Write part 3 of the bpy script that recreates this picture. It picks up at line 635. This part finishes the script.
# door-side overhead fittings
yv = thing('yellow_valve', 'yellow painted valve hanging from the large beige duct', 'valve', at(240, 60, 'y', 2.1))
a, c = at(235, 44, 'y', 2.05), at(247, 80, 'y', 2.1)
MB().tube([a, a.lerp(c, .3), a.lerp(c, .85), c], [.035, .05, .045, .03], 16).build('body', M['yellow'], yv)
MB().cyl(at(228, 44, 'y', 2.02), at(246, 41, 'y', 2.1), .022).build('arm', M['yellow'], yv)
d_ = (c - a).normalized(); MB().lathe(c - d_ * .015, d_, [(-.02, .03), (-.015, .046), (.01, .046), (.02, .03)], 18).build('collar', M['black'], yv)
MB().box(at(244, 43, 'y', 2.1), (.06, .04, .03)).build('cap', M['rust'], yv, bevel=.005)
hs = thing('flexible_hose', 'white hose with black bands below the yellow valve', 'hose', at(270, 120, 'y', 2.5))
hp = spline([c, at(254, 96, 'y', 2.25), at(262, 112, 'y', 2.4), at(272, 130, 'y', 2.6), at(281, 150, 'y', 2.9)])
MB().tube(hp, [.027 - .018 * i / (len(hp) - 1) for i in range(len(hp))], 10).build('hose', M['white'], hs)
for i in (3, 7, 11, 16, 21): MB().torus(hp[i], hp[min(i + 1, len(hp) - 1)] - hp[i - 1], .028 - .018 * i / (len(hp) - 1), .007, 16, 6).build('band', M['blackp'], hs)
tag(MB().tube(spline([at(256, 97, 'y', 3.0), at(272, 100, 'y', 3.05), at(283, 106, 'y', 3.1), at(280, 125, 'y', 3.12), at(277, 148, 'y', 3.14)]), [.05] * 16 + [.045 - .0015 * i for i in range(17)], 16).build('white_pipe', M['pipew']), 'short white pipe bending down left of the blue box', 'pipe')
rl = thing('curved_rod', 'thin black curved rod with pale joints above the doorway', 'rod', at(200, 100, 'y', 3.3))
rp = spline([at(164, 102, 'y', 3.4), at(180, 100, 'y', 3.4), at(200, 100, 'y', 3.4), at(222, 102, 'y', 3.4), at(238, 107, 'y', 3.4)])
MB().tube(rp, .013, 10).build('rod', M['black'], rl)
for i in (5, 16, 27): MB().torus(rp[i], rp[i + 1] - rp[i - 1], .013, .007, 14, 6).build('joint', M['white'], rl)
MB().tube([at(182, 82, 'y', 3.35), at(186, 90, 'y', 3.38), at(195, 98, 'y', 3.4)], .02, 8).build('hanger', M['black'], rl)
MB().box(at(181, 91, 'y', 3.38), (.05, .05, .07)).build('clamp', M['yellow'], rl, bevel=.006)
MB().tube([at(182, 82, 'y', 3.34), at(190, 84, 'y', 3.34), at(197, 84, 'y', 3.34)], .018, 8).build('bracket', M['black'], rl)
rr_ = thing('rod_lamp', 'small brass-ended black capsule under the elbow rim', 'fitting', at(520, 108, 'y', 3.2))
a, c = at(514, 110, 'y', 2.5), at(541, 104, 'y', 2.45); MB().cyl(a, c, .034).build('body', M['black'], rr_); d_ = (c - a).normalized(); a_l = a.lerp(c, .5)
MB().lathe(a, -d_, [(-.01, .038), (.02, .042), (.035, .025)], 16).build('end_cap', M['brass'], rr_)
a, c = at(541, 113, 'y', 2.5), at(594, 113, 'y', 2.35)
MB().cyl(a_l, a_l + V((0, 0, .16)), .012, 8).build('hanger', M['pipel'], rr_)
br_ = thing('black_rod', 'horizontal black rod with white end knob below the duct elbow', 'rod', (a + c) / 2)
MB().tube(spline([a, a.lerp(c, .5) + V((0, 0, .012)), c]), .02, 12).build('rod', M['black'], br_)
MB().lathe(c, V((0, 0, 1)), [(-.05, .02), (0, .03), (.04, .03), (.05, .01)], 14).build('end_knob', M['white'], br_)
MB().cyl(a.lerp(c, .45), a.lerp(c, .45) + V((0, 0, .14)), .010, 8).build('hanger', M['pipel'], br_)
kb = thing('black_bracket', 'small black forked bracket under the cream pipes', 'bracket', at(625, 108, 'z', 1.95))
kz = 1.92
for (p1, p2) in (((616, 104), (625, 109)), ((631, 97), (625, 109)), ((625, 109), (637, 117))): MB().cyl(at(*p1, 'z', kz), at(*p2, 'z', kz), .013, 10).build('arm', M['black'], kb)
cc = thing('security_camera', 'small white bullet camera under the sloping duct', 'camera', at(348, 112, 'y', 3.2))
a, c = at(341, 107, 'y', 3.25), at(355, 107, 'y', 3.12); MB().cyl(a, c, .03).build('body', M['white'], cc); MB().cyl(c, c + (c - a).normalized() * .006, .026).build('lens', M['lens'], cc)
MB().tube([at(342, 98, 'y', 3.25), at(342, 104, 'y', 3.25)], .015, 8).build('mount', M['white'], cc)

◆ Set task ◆
Return every line exactly.

◆ Finished task ◆
Write part 3 of the bpy script that recreates this picture. It picks up at line 635. This part finishes the script.
# door-side overhead fittings
yv = thing('yellow_valve', 'yellow painted valve hanging from the large beige duct', 'valve', at(240, 60, 'y', 2.1))
a, c = at(235, 44, 'y', 2.05), at(247, 80, 'y', 2.1)
MB().tube([a, a.lerp(c, .3), a.lerp(c, .85), c], [.035, .05, .045, .03], 16).build('body', M['yellow'], yv)
MB().cyl(at(228, 44, 'y', 2.02), at(246, 41, 'y', 2.1), .022).build('arm', M['yellow'], yv)
d_ = (c - a).normalized(); MB().lathe(c - d_ * .015, d_, [(-.02, .03), (-.015, .046), (.01, .046), (.02, .03)], 18).build('collar', M['black'], yv)
MB().box(at(244, 43, 'y', 2.1), (.06, .04, .03)).build('cap', M['rust'], yv, bevel=.005)
hs = thing('flexible_hose', 'white hose with black bands below the yellow valve', 'hose', at(270, 120, 'y', 2.5))
hp = spline([c, at(254, 96, 'y', 2.25), at(262, 112, 'y', 2.4), at(272, 130, 'y', 2.6), at(281, 150, 'y', 2.9)])
MB().tube(hp, [.027 - .018 * i / (len(hp) - 1) for i in range(len(hp))], 10).build('hose', M['white'], hs)
for i in (3, 7, 11, 16, 21): MB().torus(hp[i], hp[min(i + 1, len(hp) - 1)] - hp[i - 1], .028 - .018 * i / (len(hp) - 1), .007, 16, 6).build('band', M['blackp'], hs)
tag(MB().tube(spline([at(256, 97, 'y', 3.0), at(272, 100, 'y', 3.05), at(283, 106, 'y', 3.1), at(280, 125, 'y', 3.12), at(277, 148, 'y', 3.14)]), [.05] * 16 + [.045 - .0015 * i for i in range(17)], 16).build('white_pipe', M['pipew']), 'short white pipe bending down left of the blue box', 'pipe')
rl = thing('curved_rod', 'thin black curved rod with pale joints above the doorway', 'rod', at(200, 100, 'y', 3.3))
rp = spline([at(164, 102, 'y', 3.4), at(180, 100, 'y', 3.4), at(200, 100, 'y', 3.4), at(222, 102, 'y', 3.4), at(238, 107, 'y', 3.4)])
MB().tube(rp, .013, 10).build('rod', M['black'], rl)
for i in (5, 16, 27): MB().torus(rp[i], rp[i + 1] - rp[i - 1], .013, .007, 14, 6).build('joint', M['white'], rl)
MB().tube([at(182, 82, 'y', 3.35), at(186, 90, 'y', 3.38), at(195, 98, 'y', 3.4)], .02, 8).build('hanger', M['black'], rl)
MB().box(at(181, 91, 'y', 3.38), (.05, .05, .07)).build('clamp', M['yellow'], rl, bevel=.006)
MB().tube([at(182, 82, 'y', 3.34), at(190, 84, 'y', 3.34), at(197, 84, 'y', 3.34)], .018, 8).build('bracket', M['black'], rl)
rr_ = thing('rod_lamp', 'small brass-ended black capsule under the elbow rim', 'fitting', at(520, 108, 'y', 3.2))
a, c = at(514, 110, 'y', 2.5), at(541, 104, 'y', 2.45); MB().cyl(a, c, .034).build('body', M['black'], rr_); d_ = (c - a).normalized(); a_l = a.lerp(c, .5)
MB().lathe(a, -d_, [(-.01, .038), (.02, .042), (.035, .025)], 16).build('end_cap', M['brass'], rr_)
a, c = at(541, 113, 'y', 2.5), at(594, 113, 'y', 2.35)
MB().cyl(a_l, a_l + V((0, 0, .16)), .012, 8).build('hanger', M['pipel'], rr_)
br_ = thing('black_rod', 'horizontal black rod with white end knob below the duct elbow', 'rod', (a + c) / 2)
MB().tube(spline([a, a.lerp(c, .5) + V((0, 0, .012)), c]), .02, 12).build('rod', M['black'], br_)
MB().lathe(c, V((0, 0, 1)), [(-.05, .02), (0, .03), (.04, .03), (.05, .01)], 14).build('end_knob', M['white'], br_)
MB().cyl(a.lerp(c, .45), a.lerp(c, .45) + V((0, 0, .14)), .010, 8).build('hanger', M['pipel'], br_)
kb = thing('black_bracket', 'small black forked bracket under the cream pipes', 'bracket', at(625, 108, 'z', 1.95))
kz = 1.92
for (p1, p2) in (((616, 104), (625, 109)), ((631, 97), (625, 109)), ((625, 109), (637, 117))): MB().cyl(at(*p1, 'z', kz), at(*p2, 'z', kz), .013, 10).build('arm', M['black'], kb)
cc = thing('security_camera', 'small white bullet camera under the sloping duct', 'camera', at(348, 112, 'y', 3.2))
a, c = at(341, 107, 'y', 3.25), at(355, 107, 'y', 3.12); MB().cyl(a, c, .03).build('body', M['white'], cc); MB().cyl(c, c + (c - a).normalized() * .006, .026).build('lens', M['lens'], cc)
MB().tube([at(342, 98, 'y', 3.25), at(342, 104, 'y', 3.25)], .015, 8).build('mount', M['white'], cc)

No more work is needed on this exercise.